As for soliciting former colleagues, the reasonableness in scope and duration test
remains the standard, but at least one court has called for greater scrutiny and
reiterated the overall requirement that such clauses serve to protect employer trade
secrets and apply solely to specialized workers, not stifle competition at large or serve as
a type of gag order on banal communications with former co-workers. In re Document
Techs. Litig., 275 F. Supp. 3d 454, 468 (S.D.N.Y. 2017).

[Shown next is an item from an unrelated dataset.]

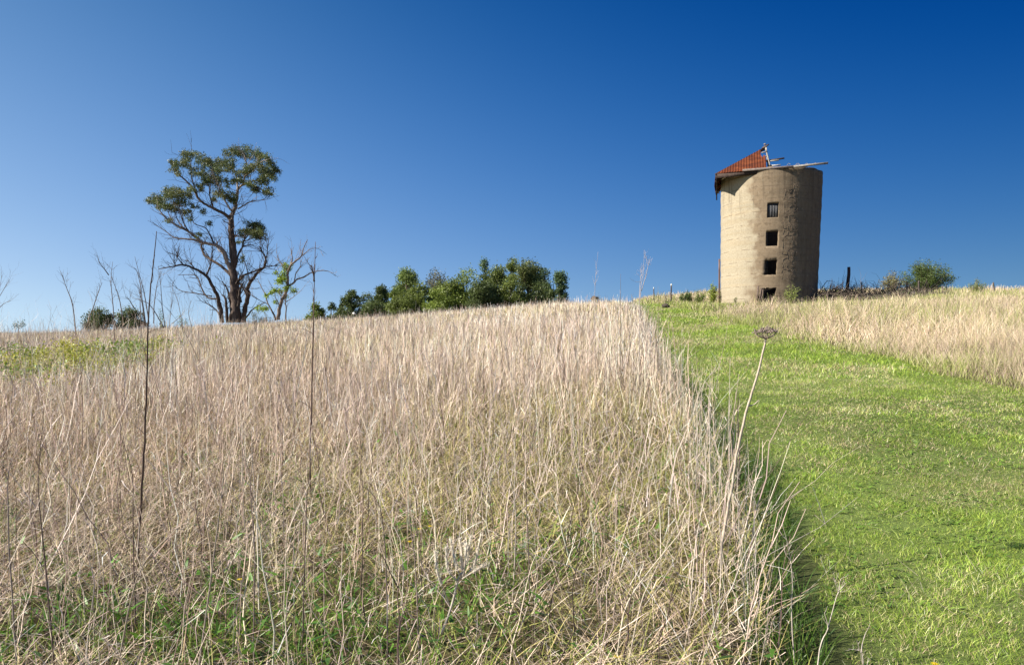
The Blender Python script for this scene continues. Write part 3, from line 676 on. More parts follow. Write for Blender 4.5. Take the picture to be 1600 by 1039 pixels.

In any event, while their enforceability is not guaranteed, non-solicitation agreements
remain beneficial to the employer for the deterrent factor alone since they, unlike noncompetes,
are not inherently illegal.


NON-DISCLOSURE AGREEMENTS

NDAs serve to protect the employer’s proprietary and confidential information from
being disclosed by an individual that has access to it while employed or engaged. They
can last forever– however, they are not all-encompassing. See
https://www.nysenate.gov/legislation/bills/2023/S4516 (statutory ban on “#Metoo”
violative NDAs). They also only apply to trade secrets or valuable customer lists (at least
in New York). Reed, Roberts Assocs., Inc. v. Strauman, 40 N.Y.2d 303, 308, 353 N.E.2d 590,
593 (1976).


Trade secrets are defined as “any formula, pattern, device or compilation of information
which is used in one’s business, and which gives one an opportunity to obtain an
advantage over competitors who do not know or use it.” Intertek Testing Servs., N.A., Inc.
v. Pennisi, 443 F. Supp. 3d 303, 339 (E.D.N.Y. 2020). New York courts use six factors to
determine if the purported secret is protectable: “(1) the extent to which the information
is known outside of the business; (2) the extent to which it is known by employees and
others involved in the business; (3) the extent of measures taken by the business to
guard the secrecy of the information; (4) the value of the information to the business
and its competitors; (5) the amount of effort or money expended by the business in
developing the information; (6) the ease or difficulty with which the information could
be properly acquired or duplicated by others.” Faiveley Transp. Malmo AB v. Wabtec
Corp., 559 F.3d 110, 117 (2d Cir. 2009).


Thus, just calling it a secret is not enough. An employer should take concrete steps to
secure any confidential information it wants protected from disclosure in line with the
above factors– think password protections, cyber security measures, restricted access,
consistent and specific labeling (as opposed to affixing all documents with a confidential
legend) and other steps.


SUMMARY


The above restrictive covenants are not the only provisions an employer should worry
about. Work made for Hire Agreements, Indemnification Clauses, Notice Provisions—
they all hold additional value that any employer contracting with an agent/employee
should understand. And there are more. But those can be discussed another day.
For now, it is important to take away that non-competes are dead (except for senior
executives), independent contractors must be treated as such in practice, meaning they
are allowed to work independently and not under an employer’s thumb, that nondisclosure
agreements relating to workplace harassment are illegal and non-solicitation
agreements or NDAs relating to confidential information remain enforceable, but only if
aimed to protect employer trade secrets and are not overbroad.

[1] Some states like Massachusetts even carry a presumption that workers are
employees if they are engaged in the same kind of business as the employer. See
https://www.mass.gov/info-details/massachusetts-law-about-independent-contractors.
See also Gonzalez v. XPO Last Mile, Inc., 579 F. Supp. 3d 252, 260 (D. Mass. 2022).
The above is not legal advice, is meant for education purposes only and the author is not
responsible for any errors. In some jurisdictions it may be considered attorney advertising.